Where Utrecht underperforms compared to Cambridge in that there is a lot more non-useful human Proof of Work (PoW) problems. What I mean by human PoW are tasks which are given to students with no purpose other than for students to demonstrate that they have invested time and effort into solving them. Some of it is well intentioned and sensible: if you do not prepare certain practice sheets you are bound to have a bad time further on. Nonetheless, some of it was a clear waste of time, such as excercise sheets which ask you to parrot back word by word definitions from the text book, asking questions that can be clearly answered from the text (e.g. Text: If X then Y. Question: What happens if X?). I find these sort of tasks counterproductive, as they require no true engagement, but rather encourage the skimming of the text in order to get the answers. Cambridge had very little of this. Utrecht comparatively had a lot. My Hungarian friends tell me Hungarian universities have a lot more.

The course did a good job at teaching my fellow students R. We spent approximately 25% of the first semester learning how to program in R, and by the end of the masters all of my coursemates seemed to be highly proficient (I already had significant prior experience). I managed to learn quite a lot in the course however, and I found it quite useful. My only observation is that it would benefit from some updating, as Tidyverse tools are too useful not to be taught to beginners. There was also dabbling in Mplus, openBUGS and SPSS. The argument for doing so was that it is an advantage for us to learn how to be proficient with a wide variety of tools. I suspect the true reason is that the lecturers are set in their ways and are unwilling to change them. I am aware of my potential hypocrisy here, as perhaps my unwillingness to change my ways is the true reason for my criticism. Learning a declarative language like BUGS was definately useful, but perhaps it would have been better to do within the R framework (JAGS ? STAN?). In fact, the toolkit most used within statistics that isn’t R is Python (many of my course mates ended up using it for one reason or another) but this was ignored throughout the course.

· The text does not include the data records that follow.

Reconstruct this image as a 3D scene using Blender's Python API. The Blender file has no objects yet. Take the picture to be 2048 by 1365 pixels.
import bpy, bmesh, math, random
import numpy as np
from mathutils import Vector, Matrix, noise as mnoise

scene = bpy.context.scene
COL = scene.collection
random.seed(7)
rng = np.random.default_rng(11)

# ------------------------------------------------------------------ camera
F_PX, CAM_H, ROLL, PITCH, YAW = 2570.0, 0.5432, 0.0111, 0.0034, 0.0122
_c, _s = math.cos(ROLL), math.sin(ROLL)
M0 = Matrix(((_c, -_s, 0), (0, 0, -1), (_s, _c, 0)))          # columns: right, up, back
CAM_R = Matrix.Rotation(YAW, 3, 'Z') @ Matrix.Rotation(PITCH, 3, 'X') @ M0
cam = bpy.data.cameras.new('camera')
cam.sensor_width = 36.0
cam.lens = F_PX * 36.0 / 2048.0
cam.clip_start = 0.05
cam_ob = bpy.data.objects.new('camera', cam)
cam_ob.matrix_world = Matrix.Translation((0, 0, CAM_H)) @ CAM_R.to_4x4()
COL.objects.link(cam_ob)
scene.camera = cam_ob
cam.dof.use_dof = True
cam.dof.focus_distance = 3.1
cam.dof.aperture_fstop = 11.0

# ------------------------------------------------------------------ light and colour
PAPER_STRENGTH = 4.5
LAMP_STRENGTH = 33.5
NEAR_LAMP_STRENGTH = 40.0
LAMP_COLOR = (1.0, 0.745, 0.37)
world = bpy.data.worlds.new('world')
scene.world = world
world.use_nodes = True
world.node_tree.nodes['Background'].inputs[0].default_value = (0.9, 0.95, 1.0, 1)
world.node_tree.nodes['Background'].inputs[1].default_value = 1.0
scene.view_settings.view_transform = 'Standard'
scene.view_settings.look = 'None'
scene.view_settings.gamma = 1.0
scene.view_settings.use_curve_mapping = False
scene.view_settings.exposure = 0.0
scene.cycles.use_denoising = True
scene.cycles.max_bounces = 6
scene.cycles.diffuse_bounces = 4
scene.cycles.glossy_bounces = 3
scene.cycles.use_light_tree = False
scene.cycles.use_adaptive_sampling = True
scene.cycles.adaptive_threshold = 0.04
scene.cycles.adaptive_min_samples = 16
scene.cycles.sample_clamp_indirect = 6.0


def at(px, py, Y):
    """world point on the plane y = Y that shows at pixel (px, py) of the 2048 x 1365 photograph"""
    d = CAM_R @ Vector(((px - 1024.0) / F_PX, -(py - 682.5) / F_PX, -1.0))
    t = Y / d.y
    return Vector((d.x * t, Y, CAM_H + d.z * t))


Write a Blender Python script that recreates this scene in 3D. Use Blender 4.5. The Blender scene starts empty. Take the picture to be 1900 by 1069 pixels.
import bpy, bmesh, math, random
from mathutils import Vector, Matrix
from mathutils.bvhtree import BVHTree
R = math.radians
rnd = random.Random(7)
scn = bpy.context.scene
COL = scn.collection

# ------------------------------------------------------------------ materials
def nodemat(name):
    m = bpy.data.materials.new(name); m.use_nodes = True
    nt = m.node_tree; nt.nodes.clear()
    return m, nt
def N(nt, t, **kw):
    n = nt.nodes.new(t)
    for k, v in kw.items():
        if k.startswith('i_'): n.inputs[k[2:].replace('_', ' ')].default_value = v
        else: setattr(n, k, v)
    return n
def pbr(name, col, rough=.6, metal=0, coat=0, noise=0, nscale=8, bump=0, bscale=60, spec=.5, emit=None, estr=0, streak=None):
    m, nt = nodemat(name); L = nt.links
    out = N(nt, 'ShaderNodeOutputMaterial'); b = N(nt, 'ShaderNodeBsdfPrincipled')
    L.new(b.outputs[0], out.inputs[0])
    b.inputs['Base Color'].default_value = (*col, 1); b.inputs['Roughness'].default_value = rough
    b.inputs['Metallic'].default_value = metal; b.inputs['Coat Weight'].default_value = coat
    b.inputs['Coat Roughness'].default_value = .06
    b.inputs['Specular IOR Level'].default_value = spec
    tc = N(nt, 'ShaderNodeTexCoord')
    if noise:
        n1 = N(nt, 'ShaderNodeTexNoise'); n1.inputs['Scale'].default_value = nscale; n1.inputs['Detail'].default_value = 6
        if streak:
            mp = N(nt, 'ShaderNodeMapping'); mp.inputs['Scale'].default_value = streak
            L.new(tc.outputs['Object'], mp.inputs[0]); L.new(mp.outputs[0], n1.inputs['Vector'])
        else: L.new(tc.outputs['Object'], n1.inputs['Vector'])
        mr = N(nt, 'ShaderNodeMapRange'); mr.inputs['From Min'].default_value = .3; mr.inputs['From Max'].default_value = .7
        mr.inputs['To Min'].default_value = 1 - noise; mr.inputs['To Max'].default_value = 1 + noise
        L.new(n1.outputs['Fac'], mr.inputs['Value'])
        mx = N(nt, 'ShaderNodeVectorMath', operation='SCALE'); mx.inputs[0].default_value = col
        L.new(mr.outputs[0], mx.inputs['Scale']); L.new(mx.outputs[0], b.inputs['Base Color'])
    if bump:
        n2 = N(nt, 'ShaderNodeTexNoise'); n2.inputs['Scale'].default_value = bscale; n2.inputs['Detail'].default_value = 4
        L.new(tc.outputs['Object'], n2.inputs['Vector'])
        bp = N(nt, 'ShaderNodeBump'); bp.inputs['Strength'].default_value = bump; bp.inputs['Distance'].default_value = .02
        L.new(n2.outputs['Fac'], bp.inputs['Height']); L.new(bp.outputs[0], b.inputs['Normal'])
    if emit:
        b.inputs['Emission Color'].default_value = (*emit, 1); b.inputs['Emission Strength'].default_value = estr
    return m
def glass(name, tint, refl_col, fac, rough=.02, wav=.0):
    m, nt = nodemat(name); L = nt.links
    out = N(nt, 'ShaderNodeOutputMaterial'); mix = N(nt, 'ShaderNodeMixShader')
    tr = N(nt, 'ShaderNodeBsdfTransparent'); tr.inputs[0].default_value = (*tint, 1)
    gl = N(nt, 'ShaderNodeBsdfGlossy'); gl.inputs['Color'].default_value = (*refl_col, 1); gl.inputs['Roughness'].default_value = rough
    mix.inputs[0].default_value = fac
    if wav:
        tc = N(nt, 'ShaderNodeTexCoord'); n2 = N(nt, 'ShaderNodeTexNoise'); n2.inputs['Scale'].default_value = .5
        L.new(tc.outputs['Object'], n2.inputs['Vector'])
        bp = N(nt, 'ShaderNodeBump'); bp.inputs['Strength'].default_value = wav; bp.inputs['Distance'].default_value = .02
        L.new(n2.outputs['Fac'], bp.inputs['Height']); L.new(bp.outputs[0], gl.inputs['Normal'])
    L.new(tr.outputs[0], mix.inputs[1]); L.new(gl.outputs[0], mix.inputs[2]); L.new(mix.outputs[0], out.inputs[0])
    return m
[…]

In terms of mathematics and mathematical statistics, I felt the course should have spent more of the first two semesters on it. That being said they let us take electives, which I took in undergraduate mathematics courses, so it was fine. The mathematics were well taught, albeit not by a mathematician and thus missing the mathematician’s enthusiasm for it (this is not to say the teaching was unenthusiastic however).

So was it worth it?

Perhaps simply working in an R/data field for two years would have made more sense financially/in terms of my interests. However this did provide me with the opportunity to do a few things which I would have not been able to do with work (e.g. January trip with my grandfather / living in Singapore), work on my business. Overall, I do not regret it, but I regret not exploring options other than university two years ago.

Steps ahead

After graduating I will work full time on my business until at least December, when I will reevaluate my goals and achievements. The goals remain financial independence and creating value.